Ma, per tornare donde noi cominciamo questo discorso, dico come il popolo, quando ei comincia a dare uno grado a uno suo cittadino, fondandosi sopra quelle tre cagioni soprascritte, non si fonda male; ma poi, quando gli assai esempli de’ buoni portamenti d’uno lo fanno più noto, si fonda meglio, perché in tale caso non può essere che quasi mai s’inganni. Io parlo solamente di quelli gradi che si dànno agli uomini nel principio, avanti che per ferma isperienza siano conosciuti, o che passino da un’azione a un’altra dissimile: dove, e quanto alla falsa opinione, e quanto alla corrozione, sempre faranno minori errori che i principi. E perché e’ può essere che i popoli s’ingannerebbono della fama, della opinione e delle opere d’uno uomo, stimandole maggiori che in verità non sono, il che non interverrebbe a uno principe, perché gli sarebbe detto, e sarebbe avvertito da chi lo consigliasse; perché ancora i popoli non manchino di questi consigli, i buoni ordinatori delle republiche hanno ordinato, che, avendosi a creare i supremi gradi nelle città, dove fosse pericoloso mettervi uomini insufficienti, e veggendosi la voga popolare essere diritta a creare alcuno che fosse insufficiente, sia lecito a ogni cittadino, e gli sia imputato a gloria, di publicare nelle concioni i difetti di quello, acciocché il popolo, non mancando della sua conoscenza, possa meglio giudicare.

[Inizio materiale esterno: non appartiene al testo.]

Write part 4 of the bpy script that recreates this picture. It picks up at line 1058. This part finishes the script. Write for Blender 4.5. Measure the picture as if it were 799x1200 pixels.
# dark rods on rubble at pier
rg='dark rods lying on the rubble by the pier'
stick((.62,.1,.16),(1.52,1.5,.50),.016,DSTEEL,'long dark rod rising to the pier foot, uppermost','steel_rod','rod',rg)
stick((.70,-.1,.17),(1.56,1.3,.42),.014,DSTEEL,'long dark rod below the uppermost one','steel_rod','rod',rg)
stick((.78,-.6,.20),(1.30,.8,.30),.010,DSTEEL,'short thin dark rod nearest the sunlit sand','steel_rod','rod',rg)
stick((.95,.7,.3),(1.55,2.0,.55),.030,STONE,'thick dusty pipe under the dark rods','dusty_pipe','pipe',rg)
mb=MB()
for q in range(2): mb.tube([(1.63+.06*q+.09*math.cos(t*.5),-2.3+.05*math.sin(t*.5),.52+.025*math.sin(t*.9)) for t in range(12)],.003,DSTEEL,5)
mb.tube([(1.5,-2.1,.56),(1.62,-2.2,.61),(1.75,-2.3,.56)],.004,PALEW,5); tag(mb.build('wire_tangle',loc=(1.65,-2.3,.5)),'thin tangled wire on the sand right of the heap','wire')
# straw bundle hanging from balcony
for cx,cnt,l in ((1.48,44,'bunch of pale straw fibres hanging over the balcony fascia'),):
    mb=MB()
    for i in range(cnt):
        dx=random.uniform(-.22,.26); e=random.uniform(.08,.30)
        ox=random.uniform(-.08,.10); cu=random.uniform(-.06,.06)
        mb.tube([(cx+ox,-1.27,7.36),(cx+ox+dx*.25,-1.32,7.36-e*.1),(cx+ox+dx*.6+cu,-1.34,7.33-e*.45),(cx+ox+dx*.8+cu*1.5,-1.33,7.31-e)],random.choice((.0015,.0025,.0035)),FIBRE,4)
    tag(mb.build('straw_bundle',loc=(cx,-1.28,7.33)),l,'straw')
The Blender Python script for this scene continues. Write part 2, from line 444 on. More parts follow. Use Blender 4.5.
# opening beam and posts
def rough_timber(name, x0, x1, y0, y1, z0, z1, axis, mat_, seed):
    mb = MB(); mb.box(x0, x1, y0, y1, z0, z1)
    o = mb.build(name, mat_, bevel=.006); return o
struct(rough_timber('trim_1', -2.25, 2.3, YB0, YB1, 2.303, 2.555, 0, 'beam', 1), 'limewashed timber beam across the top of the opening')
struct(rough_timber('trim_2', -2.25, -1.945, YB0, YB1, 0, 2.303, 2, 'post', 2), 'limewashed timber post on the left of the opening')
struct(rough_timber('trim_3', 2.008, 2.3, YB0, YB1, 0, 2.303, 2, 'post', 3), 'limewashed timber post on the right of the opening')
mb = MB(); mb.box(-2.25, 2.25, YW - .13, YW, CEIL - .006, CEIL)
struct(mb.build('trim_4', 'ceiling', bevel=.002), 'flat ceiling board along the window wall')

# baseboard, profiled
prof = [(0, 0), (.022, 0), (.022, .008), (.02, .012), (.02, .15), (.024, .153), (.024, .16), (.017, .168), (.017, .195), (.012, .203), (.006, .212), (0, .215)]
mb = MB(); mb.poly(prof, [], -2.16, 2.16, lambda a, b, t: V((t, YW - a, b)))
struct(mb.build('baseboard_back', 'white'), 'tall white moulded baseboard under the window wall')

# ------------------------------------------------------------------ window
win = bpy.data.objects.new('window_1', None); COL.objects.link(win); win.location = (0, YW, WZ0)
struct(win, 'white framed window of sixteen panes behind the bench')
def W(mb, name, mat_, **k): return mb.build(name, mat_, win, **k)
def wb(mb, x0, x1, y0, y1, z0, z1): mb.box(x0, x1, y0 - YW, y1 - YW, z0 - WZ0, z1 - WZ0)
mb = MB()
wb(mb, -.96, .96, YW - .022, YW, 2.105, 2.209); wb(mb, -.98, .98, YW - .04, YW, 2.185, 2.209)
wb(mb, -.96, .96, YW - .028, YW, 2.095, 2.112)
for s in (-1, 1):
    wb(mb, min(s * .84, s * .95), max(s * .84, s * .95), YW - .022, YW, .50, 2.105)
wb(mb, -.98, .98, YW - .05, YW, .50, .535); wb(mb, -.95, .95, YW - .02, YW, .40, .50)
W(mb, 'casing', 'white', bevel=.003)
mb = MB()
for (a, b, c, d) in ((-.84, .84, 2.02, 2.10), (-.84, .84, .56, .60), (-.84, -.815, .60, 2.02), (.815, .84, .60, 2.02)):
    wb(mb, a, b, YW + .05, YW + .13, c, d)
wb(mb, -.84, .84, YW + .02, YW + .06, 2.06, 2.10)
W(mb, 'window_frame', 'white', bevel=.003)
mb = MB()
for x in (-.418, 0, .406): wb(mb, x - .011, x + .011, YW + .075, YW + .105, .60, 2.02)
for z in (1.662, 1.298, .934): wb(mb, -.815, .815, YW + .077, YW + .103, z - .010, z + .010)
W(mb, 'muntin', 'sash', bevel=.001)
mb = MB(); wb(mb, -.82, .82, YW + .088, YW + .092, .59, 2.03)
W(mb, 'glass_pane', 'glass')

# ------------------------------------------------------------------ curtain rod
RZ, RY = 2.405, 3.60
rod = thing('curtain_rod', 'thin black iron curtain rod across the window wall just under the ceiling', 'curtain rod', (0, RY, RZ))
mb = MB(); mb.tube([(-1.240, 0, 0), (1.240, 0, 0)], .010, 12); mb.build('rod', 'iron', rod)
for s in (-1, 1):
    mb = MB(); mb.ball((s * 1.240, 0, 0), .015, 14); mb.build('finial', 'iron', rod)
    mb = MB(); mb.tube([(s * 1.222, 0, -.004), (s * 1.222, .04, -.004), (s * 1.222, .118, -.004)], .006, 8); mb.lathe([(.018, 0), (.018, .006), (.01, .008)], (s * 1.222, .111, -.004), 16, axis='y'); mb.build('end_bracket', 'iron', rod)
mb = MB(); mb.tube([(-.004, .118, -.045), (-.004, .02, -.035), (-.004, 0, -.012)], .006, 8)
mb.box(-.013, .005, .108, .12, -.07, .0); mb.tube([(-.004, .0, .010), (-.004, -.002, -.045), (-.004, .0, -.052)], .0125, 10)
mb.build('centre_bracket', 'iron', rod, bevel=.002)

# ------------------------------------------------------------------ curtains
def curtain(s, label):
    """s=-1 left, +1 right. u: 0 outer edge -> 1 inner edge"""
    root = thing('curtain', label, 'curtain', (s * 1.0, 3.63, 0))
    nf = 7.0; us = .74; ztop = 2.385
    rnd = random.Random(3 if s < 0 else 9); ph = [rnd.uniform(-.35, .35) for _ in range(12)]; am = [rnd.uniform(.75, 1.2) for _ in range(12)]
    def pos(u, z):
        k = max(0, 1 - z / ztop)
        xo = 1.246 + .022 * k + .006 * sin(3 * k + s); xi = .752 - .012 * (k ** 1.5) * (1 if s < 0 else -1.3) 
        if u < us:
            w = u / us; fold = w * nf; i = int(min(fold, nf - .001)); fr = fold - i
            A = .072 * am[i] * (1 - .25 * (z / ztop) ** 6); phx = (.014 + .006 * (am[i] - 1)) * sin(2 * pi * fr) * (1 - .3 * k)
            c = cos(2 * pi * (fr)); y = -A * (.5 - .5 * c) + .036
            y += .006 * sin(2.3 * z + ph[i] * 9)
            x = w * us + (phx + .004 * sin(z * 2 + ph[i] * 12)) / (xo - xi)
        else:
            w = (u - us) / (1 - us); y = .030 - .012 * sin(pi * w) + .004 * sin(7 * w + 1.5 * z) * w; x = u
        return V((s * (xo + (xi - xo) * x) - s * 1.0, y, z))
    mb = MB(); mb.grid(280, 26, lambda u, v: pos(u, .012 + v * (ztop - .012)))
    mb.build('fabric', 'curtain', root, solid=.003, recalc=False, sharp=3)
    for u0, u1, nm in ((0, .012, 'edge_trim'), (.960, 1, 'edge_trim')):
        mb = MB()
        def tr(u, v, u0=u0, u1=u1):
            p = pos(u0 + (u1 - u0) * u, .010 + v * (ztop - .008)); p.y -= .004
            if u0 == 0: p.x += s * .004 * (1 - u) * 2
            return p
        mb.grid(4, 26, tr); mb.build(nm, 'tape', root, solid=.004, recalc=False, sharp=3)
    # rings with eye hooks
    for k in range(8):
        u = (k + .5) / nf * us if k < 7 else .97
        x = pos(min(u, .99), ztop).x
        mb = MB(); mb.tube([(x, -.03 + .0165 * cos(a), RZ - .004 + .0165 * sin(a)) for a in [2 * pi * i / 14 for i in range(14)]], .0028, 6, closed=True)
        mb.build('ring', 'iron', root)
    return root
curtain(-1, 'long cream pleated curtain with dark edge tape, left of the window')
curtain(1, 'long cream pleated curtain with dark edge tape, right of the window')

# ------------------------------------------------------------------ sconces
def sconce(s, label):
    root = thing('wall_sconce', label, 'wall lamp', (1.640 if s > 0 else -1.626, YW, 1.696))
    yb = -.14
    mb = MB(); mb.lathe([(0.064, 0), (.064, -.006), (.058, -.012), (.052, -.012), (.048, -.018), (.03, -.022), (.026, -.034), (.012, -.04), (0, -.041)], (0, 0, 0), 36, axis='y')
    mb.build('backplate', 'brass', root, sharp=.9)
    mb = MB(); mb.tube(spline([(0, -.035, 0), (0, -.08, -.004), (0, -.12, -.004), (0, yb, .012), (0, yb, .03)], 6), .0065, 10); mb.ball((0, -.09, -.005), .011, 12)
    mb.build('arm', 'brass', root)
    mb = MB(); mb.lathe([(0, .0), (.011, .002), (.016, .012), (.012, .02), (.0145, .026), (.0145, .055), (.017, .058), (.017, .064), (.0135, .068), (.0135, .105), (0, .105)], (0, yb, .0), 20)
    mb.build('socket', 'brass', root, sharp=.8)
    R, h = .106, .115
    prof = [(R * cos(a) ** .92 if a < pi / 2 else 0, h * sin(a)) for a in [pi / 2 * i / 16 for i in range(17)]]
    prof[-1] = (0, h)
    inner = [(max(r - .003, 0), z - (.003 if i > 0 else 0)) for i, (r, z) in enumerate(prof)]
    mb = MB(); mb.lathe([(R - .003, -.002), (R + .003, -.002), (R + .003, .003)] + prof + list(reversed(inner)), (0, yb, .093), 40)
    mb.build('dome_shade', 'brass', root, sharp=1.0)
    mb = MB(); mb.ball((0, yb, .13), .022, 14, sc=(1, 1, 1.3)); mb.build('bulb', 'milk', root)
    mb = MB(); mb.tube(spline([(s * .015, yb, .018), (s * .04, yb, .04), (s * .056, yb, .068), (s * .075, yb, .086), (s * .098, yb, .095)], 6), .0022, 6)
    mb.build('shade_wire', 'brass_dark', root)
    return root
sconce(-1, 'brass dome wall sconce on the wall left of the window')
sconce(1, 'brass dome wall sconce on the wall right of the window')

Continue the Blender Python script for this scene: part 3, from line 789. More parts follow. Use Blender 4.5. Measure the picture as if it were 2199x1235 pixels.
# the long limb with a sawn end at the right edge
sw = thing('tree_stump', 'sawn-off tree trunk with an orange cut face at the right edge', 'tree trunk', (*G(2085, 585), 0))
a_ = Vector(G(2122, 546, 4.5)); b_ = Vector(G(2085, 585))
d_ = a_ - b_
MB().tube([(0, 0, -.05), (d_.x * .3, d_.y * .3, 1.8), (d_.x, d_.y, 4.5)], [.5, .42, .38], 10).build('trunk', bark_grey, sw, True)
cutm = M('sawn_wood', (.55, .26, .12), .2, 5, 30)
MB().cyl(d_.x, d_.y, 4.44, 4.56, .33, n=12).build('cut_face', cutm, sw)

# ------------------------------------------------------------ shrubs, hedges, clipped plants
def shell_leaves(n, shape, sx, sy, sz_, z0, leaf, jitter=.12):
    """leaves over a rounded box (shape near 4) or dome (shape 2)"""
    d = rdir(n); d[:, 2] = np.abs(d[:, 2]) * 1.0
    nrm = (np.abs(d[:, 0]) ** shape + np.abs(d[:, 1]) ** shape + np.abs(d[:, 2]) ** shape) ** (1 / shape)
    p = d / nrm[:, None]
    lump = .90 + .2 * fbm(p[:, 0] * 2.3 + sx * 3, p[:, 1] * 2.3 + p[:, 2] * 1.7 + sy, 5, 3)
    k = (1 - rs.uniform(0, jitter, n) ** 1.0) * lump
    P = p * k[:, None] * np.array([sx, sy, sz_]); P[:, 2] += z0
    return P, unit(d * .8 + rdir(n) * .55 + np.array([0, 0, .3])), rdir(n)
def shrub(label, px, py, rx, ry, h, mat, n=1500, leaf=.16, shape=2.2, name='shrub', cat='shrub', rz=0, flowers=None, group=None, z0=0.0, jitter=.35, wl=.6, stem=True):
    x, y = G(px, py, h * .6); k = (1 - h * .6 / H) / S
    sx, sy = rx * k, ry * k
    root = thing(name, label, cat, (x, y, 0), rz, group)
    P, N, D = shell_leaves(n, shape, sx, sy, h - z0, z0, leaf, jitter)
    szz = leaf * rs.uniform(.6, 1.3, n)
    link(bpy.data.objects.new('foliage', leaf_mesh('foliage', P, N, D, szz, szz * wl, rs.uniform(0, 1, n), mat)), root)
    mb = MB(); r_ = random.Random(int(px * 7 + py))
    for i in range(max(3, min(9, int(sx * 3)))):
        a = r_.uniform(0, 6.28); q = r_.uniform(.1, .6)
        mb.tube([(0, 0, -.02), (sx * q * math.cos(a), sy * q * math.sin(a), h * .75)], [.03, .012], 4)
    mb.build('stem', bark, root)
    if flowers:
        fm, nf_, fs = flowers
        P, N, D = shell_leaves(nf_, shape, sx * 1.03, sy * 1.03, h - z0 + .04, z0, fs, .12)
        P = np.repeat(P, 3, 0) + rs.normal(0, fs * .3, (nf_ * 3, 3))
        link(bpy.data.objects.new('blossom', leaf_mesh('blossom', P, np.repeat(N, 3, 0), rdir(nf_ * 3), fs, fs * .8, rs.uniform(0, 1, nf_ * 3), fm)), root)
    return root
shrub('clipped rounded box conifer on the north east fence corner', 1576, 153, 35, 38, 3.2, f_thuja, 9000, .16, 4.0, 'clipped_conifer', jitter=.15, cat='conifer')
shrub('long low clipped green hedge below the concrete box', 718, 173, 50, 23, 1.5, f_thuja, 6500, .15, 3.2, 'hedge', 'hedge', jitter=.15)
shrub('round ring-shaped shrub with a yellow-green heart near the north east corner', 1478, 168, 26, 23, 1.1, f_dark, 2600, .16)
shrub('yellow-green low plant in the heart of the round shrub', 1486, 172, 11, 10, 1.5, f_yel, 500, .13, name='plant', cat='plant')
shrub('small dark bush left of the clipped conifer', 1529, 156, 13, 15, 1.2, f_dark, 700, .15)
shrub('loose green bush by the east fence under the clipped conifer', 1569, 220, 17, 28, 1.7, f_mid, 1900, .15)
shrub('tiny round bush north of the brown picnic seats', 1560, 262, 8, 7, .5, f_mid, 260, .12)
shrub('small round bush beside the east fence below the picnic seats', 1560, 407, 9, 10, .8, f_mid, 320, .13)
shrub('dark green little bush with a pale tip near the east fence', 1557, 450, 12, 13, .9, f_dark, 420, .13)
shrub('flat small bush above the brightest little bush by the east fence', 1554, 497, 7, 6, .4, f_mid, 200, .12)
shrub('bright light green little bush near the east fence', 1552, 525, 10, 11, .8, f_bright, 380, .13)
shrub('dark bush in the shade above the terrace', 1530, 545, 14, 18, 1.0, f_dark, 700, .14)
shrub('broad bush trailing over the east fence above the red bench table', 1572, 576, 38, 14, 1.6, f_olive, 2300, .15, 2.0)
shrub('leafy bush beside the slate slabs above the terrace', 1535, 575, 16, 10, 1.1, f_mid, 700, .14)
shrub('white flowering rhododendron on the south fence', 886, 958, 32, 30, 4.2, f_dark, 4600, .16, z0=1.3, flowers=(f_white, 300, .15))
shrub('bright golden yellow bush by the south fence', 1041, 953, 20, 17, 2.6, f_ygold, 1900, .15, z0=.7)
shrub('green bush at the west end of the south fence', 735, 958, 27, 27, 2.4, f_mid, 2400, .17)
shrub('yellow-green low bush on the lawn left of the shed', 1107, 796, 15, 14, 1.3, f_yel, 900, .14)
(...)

E che questo si usasse a Roma, ne rende testimonio l’orazione di Fabio Massimo, la quale ei fece al popolo nella seconda guerra punica, quando nella creazione de’ Consoli i favori si volgevano a creare Tito Ottacilio; e giudicandolo Fabio insufficiente a governare in quelli tempi il consolato, gli parlò contro, mostrando la insufficienza sua; tanto che gli tolse quel grado, e volse i favori del popolo a chi più lo meritava che lui. Giudicano, adunque, i popoli, nella elezione a’ magistrati, secondo quelli contrassegni che degli uomini si possono avere più veri; e quando ei possono essere consigliati come i principi, errano meno de’ principi: e quel cittadino che voglia cominciare a avere i favori del popolo, debbe con qualche fatto notabile, come fece Tito Manlio, guadagnarseli.